Allora perché non aprire alla moviola in campo?

«Oh, eccola qui la domanda. Bene, così facciamo chiarezza. Gli arbitri applicano il regolamento, mica lo facciamo. Sulla tecnologia a essere contrari sono Ifab, Fifa e Uefa. Punto. E se vogliamo dirla tutta la richiesta della moviola in campo è una mania italiana: alle altre Federazioni interessa poco o nulla. Per il discorso che facevo prima: modo diverso di vedere il calcio. Se vuole la mia opinione, dico che può andare bene per il gol non gol, ma sono più utili i giudici di porta. Faccio un esempio?».

Prego...

«Da quando li abbiamo introdotti, in A sono spariti i casi di gol fantasma: prima erano 5-6 a stagione. In B, dove per ragioni economiche non ci sono, abbiamo dei problemi, come accaduto a Cesena. Senza contare che gli addizionali sono di supporto all’arbitro anche per altre situazioni. Ecco perché la considero una novità importante, senza aver snaturato il calcio».

A che cosa si riferisce?

«Prendiamo Roma-Inter. In campo l’arbitro e i suoi collaboratori non hanno visto degli episodi. Un errore, certo. Ma sono situazioni particolari, in mischia. Nessuno aveva protestato per il pugno di De Rossi. Poi alla fine del primo tempo la tv lo svela. Accade perché ci sono 25 telecamere. Domanda: per Chievo-Sassuolo quante sono? Otto, forse 9. Quindi è probabile che qualche calciatore sia riuscito a farla franca perché gioca in una squadra considerata non importante. Due sono stati squalificati, altri no. La facciamo una riflessione?».
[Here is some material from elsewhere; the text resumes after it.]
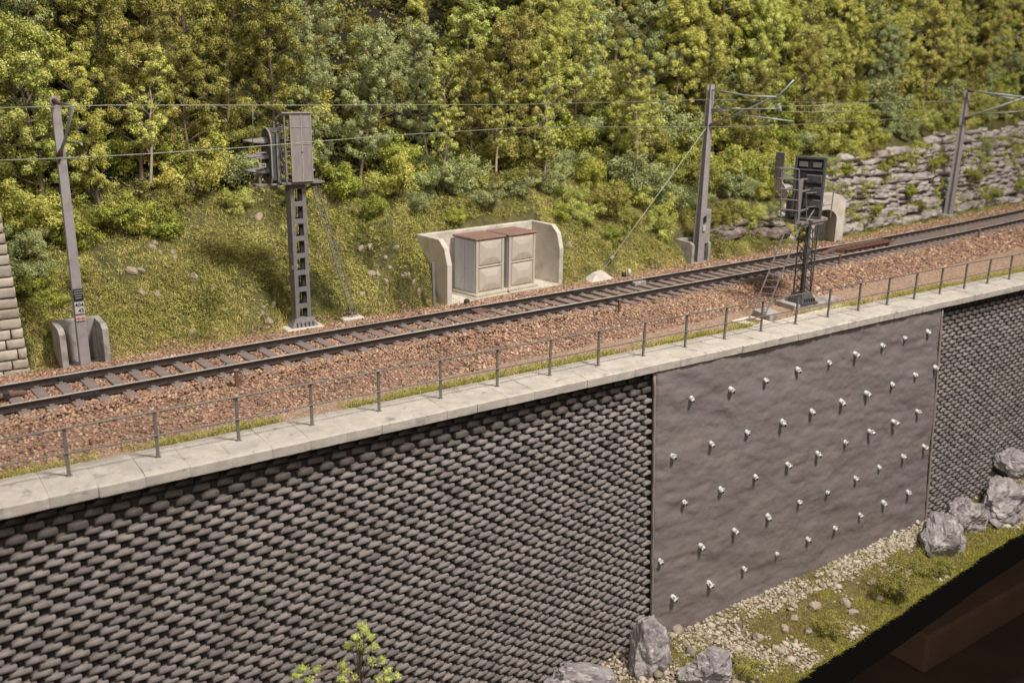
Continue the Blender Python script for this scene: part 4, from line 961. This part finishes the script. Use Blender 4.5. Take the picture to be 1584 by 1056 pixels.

Ha parlato con i dirigenti di Inter e Fiorentina?

«Con me non si sono fatti vivi. Le proteste? Lette sui giornali, ma noi siamo qui: basta chiamare alla Federazione e daremo tutte le risposte tecniche che vogliono. Di più: ogni settimana possiamo mandare un arbitro nei ritiri delle squadre. Giusto designare Gervasoni come addizionale in Milan-Juve dopo le polemiche di Parma? La domanda va fatta a Braschi, ma se lo ha schierato riteneva corretto farlo. E ha avuto ragione. L’Inter senza rigori? E’ un caso, oppure credete che andiamo in campo con il bilancino per equilibrare le statistiche. Certo, possono esserci stati degli errori, ma finisce qui. Quando sono arrivato c’erano le macerie di Calciopoli. Adesso sono orgoglioso di aver ridato trasparenza e autonomia al mondo arbitrale».

Braschi a giugno lascia dopo 4 stagioni.

«E’ un ragazzo leale e scrupoloso. Ha lavorato in crescendo: la sua squadra domenica gli ha dedicato la “vittoria”. Non era facile dirigere bene dopo le polemiche. Sono stati bravi a dimostrazione della qualità di un gruppo invidiato all’estero e richiesto in continuazione. Non a caso abbiamo 10 internazionali e Pierluigi Collina designatore Uefa».

Il dopo Braschi è deciso?

«Non arriveremo a giugno con le mani in mano. Abbiamo ottime risorse interne, come Farina e Messina. Rosetti? L’ho voluto io alla Can B, conosco il suo valore. Verso di lui non c’è nessuna preclusione: è andato in Russia magari mettendoci un po’ in difficoltà, ma la sua crescita è indiscutibile. Sarebbe sbagliato non considerarlo per quelle dimissioni. Ripeto: nessuna preclusione».